By Robb M. Stewart


OTTAWA--Producer prices in Canada rose last month to snap a steady run lower, driven by higher prices for energy and petroleum products, and Canadian companies paid more for raw materials.

Statistics Canada's industrial product price index increased 0.7% in February from the month before, after declining for four straight months. On a 12-month basis, the producer-price index was down 1.7%.

Prices for energy and petroleum products climbed 5.2% for the month, thanks mainly to higher prices for refined petroleum products, including gasoline and diesel fuel. Unexpected shutdowns and seasonal maintenance reduced the output of several prominent North American refineries in February, and stocks of gasoline and distillate fuel oil declined throughout the month, Statistics Canada said.

Excluding energy products, producer prices edged up 0.1% on-month, the data agency said Monday.

Prices for chemicals and chemical products were also up, largely on higher prices for petrochemicals and plastic resins, while prices fell for goods including for meat, fish and dairy products, intermediate food products such as canola or rapeseed oil, and for primary non-ferrous metal products.

The industrial product price index measures the prices that manufacturers in Canada receive once their goods leave the plant. It doesn't reflect the final prices consumers pay for goods on store shelves.

Prices for raw materials, which track prices paid by manufacturers, climbed 2.1% from January.
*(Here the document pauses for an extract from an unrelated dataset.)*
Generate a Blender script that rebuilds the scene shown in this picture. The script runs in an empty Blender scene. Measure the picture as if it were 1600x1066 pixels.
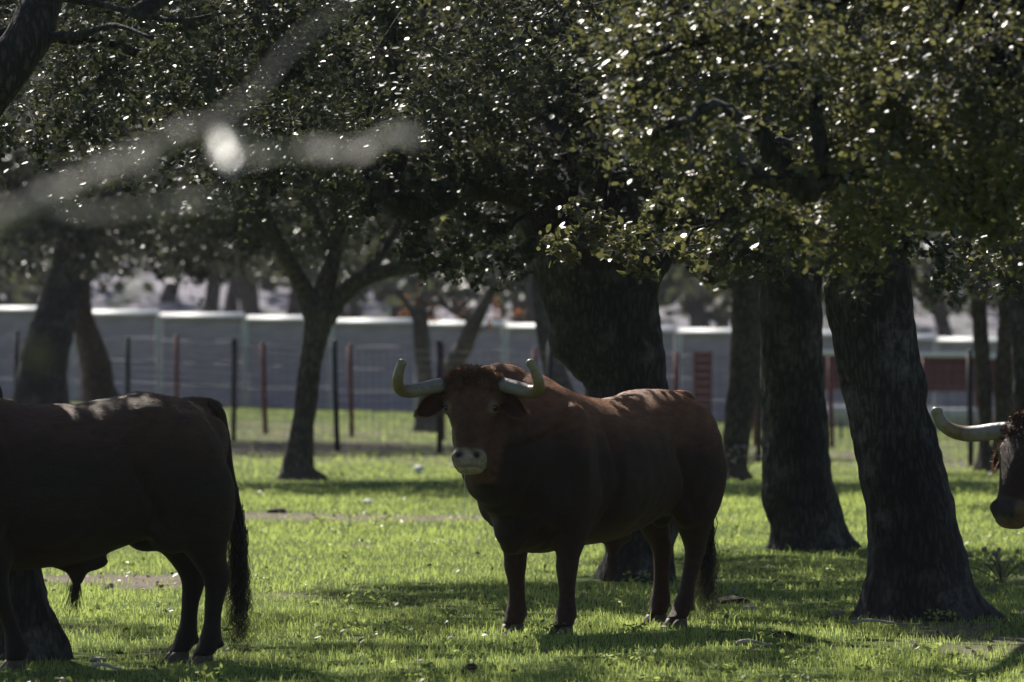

Compared with a year earlier, prices for raw materials were 4.7% lower.

Companies paid more for crude energy products in February, while costs for crop products saw a seventh consecutive monthly drop and prices for metal ores, concentrates and scrap edged down.

Economic activity in Canada stalled in the middle of last year, and despite a recovery in the final months of 2023 is expected by the central bank to remain muted for next few quarters as households and businesses adapt to higher interest rates following an aggressive campaign that saw the benchmark policy rate lifted to a 22-year high.